American officials say Pakistan's tribal regions along the Afghan border have turned into havens for Al Qaeda and Taliban-linked militants involved in attacks on U.S. and NATO forces in Afghanistan.

The U.S. has pushed Pakistan to crack down, and there has been debate in Washington over how far the U.S. can go with its own strikes.

The Associated Press reported last year that U.S. rules of engagement allowed ground forces to go a little over six miles (10 kilometers) into Pakistan when in hot pursuit and when forces were targeted or fired on by the enemy. U.S. rules allow aircraft to go 10 miles (16 kilometers) into Pakistan air space.
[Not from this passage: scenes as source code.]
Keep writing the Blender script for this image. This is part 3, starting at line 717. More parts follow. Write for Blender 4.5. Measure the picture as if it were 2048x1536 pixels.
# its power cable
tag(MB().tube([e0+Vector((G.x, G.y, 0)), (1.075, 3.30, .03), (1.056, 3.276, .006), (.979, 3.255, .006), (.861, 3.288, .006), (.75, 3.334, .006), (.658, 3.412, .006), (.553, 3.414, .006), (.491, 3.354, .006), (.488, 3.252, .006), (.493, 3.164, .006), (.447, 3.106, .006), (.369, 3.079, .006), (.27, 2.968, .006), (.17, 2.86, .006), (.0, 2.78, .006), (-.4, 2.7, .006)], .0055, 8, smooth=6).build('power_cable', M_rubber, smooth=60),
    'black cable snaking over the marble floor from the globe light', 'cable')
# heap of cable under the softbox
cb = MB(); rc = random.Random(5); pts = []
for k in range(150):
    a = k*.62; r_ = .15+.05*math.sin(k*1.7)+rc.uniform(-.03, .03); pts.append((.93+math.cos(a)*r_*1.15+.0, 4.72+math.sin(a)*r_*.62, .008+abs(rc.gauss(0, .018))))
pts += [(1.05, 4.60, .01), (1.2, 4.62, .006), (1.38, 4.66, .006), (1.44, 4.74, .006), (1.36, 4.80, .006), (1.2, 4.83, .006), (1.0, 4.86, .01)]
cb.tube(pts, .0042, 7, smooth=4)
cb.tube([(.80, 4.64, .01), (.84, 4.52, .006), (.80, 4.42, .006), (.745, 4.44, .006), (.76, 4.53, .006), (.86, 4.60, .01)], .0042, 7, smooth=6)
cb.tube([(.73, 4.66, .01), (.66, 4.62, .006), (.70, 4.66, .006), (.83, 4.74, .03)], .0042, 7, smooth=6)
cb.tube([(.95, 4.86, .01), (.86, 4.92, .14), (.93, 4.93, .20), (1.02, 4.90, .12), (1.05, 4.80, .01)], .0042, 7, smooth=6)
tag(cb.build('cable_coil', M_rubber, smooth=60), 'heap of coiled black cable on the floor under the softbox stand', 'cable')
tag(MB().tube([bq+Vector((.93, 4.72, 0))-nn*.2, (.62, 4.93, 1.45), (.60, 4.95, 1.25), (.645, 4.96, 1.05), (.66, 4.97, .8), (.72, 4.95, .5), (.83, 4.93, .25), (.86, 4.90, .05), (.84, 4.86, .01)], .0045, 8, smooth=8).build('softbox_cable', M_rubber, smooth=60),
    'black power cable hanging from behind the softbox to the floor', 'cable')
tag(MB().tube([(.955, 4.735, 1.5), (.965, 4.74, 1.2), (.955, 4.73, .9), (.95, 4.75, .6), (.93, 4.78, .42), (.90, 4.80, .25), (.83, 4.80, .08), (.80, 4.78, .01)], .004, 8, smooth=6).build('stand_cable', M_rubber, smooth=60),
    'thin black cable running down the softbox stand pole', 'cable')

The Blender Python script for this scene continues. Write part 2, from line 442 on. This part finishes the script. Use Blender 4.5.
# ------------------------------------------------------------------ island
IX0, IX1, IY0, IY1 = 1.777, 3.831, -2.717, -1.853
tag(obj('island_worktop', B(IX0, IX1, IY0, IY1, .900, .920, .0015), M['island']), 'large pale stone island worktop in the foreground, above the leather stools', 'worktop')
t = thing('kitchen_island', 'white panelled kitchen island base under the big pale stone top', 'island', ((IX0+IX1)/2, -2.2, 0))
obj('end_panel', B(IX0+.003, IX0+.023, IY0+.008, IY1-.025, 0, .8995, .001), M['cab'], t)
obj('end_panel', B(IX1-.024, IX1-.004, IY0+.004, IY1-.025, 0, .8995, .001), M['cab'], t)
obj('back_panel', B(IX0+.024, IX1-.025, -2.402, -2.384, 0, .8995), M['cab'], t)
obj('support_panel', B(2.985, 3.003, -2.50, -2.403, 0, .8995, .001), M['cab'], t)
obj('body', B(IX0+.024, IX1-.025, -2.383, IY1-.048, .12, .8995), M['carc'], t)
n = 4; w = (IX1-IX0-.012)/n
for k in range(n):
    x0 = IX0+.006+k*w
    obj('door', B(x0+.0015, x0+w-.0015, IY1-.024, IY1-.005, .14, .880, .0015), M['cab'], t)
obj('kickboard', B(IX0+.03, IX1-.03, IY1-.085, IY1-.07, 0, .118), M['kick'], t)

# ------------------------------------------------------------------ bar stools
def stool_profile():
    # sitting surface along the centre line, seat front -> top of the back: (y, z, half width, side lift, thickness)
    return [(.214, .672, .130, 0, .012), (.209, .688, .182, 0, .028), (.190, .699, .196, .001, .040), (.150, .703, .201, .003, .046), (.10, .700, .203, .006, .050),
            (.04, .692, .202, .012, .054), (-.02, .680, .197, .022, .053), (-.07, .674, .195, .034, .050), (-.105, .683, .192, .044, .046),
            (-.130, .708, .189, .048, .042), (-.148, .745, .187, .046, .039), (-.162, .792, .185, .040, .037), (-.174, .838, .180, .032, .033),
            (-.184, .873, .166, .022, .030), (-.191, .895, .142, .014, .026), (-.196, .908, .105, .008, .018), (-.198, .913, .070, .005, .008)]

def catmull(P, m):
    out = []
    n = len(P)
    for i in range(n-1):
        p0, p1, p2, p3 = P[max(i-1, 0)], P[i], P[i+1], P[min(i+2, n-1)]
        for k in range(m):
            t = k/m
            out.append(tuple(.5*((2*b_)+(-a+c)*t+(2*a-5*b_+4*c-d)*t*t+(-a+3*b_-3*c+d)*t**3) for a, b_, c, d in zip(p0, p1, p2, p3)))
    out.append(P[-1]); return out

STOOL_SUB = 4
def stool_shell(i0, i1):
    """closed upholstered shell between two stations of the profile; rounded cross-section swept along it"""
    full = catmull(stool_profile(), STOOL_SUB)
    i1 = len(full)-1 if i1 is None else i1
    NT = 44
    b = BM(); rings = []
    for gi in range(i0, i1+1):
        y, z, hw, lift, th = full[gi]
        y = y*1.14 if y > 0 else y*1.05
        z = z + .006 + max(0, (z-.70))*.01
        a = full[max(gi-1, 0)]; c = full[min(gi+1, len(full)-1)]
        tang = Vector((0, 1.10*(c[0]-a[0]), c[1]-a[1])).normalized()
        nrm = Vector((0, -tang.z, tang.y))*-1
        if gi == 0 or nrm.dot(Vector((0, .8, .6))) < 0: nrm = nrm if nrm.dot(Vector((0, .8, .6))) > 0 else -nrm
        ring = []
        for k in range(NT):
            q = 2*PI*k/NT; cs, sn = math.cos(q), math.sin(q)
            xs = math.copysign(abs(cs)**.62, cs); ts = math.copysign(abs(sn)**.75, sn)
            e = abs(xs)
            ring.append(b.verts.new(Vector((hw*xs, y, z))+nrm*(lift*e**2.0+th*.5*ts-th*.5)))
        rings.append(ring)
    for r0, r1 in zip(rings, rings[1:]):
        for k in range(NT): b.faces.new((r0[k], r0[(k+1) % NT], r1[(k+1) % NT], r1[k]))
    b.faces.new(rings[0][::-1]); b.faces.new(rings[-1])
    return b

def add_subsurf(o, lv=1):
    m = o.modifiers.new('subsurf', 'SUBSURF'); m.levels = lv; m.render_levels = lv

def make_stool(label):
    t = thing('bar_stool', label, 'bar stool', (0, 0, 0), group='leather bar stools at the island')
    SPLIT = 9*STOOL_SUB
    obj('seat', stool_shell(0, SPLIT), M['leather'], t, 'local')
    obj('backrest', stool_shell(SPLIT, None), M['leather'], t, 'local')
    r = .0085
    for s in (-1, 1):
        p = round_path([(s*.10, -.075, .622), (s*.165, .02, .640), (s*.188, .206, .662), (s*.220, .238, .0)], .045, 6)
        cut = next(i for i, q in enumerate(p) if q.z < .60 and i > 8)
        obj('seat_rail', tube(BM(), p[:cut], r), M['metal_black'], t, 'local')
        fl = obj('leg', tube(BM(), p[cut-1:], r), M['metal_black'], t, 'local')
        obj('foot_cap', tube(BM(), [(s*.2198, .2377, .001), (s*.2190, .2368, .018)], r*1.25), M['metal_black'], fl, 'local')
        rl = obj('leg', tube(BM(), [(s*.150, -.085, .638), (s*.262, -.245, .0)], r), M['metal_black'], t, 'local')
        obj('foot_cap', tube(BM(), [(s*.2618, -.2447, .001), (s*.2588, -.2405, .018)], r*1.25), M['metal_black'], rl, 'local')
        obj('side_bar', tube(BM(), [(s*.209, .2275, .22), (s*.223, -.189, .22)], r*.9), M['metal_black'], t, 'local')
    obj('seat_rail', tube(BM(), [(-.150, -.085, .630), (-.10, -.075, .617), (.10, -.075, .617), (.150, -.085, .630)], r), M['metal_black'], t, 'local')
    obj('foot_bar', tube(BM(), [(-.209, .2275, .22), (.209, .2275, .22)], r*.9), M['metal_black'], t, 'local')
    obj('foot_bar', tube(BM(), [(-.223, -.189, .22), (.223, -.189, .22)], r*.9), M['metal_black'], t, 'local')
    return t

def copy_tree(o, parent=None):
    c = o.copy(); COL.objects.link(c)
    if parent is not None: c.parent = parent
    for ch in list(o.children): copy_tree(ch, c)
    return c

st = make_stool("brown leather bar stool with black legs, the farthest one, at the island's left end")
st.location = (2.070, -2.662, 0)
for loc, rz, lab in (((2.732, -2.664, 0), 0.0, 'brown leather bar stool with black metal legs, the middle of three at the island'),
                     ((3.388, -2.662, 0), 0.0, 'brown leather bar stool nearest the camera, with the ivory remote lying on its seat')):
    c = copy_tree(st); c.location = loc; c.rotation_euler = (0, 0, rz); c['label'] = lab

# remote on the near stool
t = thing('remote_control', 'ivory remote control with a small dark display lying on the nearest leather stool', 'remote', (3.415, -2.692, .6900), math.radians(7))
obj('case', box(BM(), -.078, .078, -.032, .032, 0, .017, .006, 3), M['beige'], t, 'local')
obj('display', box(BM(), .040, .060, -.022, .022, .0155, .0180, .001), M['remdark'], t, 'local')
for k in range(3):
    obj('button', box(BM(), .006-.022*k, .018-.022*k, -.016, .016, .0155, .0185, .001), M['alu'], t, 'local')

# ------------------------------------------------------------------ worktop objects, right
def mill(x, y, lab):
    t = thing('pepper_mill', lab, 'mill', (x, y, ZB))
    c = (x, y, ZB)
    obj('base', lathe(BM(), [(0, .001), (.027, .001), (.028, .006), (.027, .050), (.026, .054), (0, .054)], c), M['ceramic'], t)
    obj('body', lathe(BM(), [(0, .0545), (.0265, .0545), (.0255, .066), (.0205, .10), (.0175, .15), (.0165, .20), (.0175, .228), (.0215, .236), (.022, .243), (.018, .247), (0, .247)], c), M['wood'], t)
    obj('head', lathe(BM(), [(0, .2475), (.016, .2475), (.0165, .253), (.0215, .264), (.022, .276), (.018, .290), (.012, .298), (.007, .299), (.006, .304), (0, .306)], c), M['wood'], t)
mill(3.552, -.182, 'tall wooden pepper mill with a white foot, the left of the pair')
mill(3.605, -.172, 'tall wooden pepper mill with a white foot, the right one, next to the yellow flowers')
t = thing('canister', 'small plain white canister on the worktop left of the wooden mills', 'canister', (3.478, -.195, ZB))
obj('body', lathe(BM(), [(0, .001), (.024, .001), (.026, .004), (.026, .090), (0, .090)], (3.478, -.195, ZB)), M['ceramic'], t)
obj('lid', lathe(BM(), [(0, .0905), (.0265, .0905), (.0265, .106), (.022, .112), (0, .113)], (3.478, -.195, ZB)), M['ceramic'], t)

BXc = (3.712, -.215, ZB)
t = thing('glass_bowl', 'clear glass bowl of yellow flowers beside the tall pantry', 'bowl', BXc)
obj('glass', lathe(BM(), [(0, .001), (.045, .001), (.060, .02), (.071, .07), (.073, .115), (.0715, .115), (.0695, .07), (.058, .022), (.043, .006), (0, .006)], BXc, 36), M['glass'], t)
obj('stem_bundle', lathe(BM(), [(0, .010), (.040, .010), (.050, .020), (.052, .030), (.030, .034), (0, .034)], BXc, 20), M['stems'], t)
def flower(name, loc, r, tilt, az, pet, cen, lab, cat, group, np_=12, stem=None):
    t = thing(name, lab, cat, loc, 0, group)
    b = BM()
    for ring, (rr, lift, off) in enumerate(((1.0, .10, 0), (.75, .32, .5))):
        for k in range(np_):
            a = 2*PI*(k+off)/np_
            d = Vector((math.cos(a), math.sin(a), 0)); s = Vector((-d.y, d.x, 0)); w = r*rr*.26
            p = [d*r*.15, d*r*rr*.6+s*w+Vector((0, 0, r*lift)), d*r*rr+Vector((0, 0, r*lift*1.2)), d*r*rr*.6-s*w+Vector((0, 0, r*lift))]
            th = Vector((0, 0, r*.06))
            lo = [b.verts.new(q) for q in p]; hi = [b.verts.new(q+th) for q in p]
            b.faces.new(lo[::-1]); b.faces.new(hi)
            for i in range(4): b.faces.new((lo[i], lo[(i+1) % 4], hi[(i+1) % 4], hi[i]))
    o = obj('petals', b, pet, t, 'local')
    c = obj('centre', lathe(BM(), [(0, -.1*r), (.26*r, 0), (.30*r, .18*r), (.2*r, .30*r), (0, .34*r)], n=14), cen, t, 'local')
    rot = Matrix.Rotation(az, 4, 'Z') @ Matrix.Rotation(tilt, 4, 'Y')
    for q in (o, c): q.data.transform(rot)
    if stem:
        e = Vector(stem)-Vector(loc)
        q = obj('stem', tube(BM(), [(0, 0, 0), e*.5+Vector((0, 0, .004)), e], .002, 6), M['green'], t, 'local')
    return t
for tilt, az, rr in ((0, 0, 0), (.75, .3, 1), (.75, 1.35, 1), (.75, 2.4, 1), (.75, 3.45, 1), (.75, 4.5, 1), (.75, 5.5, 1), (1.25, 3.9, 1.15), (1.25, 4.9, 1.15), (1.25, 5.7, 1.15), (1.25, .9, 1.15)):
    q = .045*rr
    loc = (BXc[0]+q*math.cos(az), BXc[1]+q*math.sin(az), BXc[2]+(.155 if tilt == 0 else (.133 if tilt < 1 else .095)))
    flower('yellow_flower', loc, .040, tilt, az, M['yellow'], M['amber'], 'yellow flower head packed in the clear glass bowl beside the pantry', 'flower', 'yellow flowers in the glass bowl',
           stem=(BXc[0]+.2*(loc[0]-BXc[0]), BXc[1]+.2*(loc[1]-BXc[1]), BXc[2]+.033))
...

The U.S. military and the CIA also operate drone aircraft armed with missiles that prowl the rugged border region.

Pakistani officials say cross-border strikes are a violation of their sovereignty. They plead with U.S. and NATO commanders to share intelligence and allow Pakistani troops to carry out all raids on their territory.

However, U.S. officials recently accused rogue elements within Pakistan's premier intelligence agency of sharing sensitive information with militants.

Relations took a hit earlier this year when Pakistan said coalition aircraft bombed one of its border posts, killing 11 troops.

However, the civilian government — under pressure from Washington — has also taken a tough line against militants, seeking to persuade a skeptical public that security forces are fighting Islamic extremists for Pakistan's sake, not Washington's.

In a mark of the country's precarious stability, snipers fired on the motorcade for Pakistan's prime minister on Wednesday as it drove to the airport to pick him up, striking his car window at least twice, officials said.

Neither the prime minister nor his staff were in the vehicles.

Muslim Khan, a spokesman for the banned militant organization Tahrik-e-Taliban, claimed responsibility and pledged more attacks in retaliation for army operations in tribal areas and the Swat valley.

The attack was the second apparent assassination attempt in Pakistan in quick succession.

Shots were fired last week at a car carrying Lynne Tracy, the top U.S. diplomat in Pakistan's troubled northwest, as she was headed to her office in the city of Peshawar. No one was hurt in that shooting.

Murad, the army spokesman, said security forces killed 25 to 30 militants in an offensive Wednesday against militants in Swat, a former tourist destination were Islamic extremists tried to seized control last year.